Appendix I: Description of EXCO Measures

In an effort to streamline the Treasury Board submission process, TBS has considered and introduced a number of new measures to eliminate the need for a submission. For instance, during the TBS Executive Committee (EXCO) Retreat held in the fall of 2007, it was noted that delegated authorities have not kept pace with inflation or departmental capacity, resulting in many low-risk, transactional Treasury Board submissions.2 While increasing delegated authorities to be reflective of inflation has not removed the need for many submissions, for a few small agencies that are frequent submitters of many low-risk submissions, the need for more than 30 submissions can be eliminated annually.3 This will grant more time across TBS for high-risk submissions and strategic initiatives.4

Renewal of program terms and conditions (T&Cs) comprises a significant portion of Treasury Board business (700+ submissions from June 2000 to September 2007). It was proposed at the EXCO Retreat that ministers be authorized to extend expiring T&Cs for up to three years. This will allow Treasury Board more time to discuss high-risk or strategic business. Ministers will take responsibility for program T&Cs, giving their respective departments time to align T&Cs with new policy requirements and with the findings of strategic reviews.5

To qualify for increased delegated authorities, departments will have to demonstrate sound management practices. Of the 39 organizations reviewed, only 8 were recommended as potential candidates for increased delegated authorities. The reasons identified for not recommending organizations included the following: absent or poor track record, capacity issues in managing grants and contributions, low volume of submissions to have any workload impact, or existing thresholds or case-by-case review were deemed appropriate.6 To have increased delegated authorities, a federal organization must demonstrate that the first and second purposes of the submission process (oversight and management) can be completed in-house. In other words, the organization can manage itself successfully and oversight is not required.

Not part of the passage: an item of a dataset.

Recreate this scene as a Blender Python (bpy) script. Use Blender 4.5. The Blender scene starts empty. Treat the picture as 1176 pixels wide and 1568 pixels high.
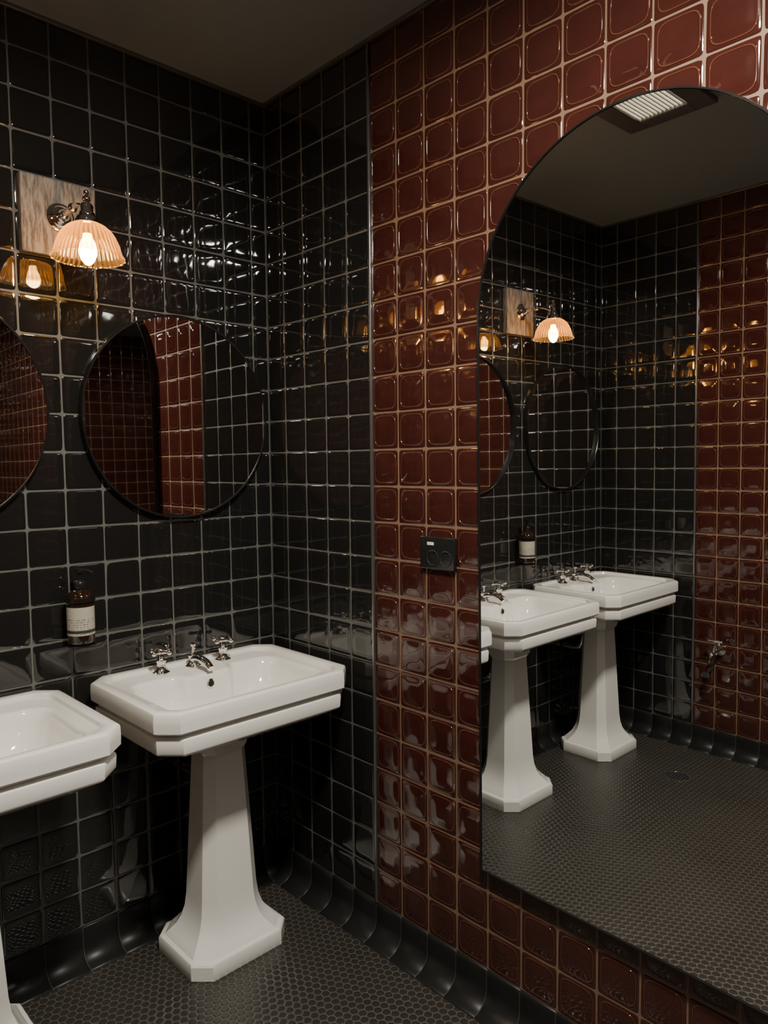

It was also noted during the EXCO Retreat that TBS analysts spend a large amount of time reviewing poor quality draft submissions from departments. It is proposed that the chief financial officer (CFO) or delegate sign off on all draft Treasury Board submissions before TBS review to signal appropriate quality and completeness.7 This would assist analysts in their quality review and facilitation roles and would allow them to appropriately devote their time to analysis and not quality control. Furthermore, conditions would solely be used for high-risk submissions.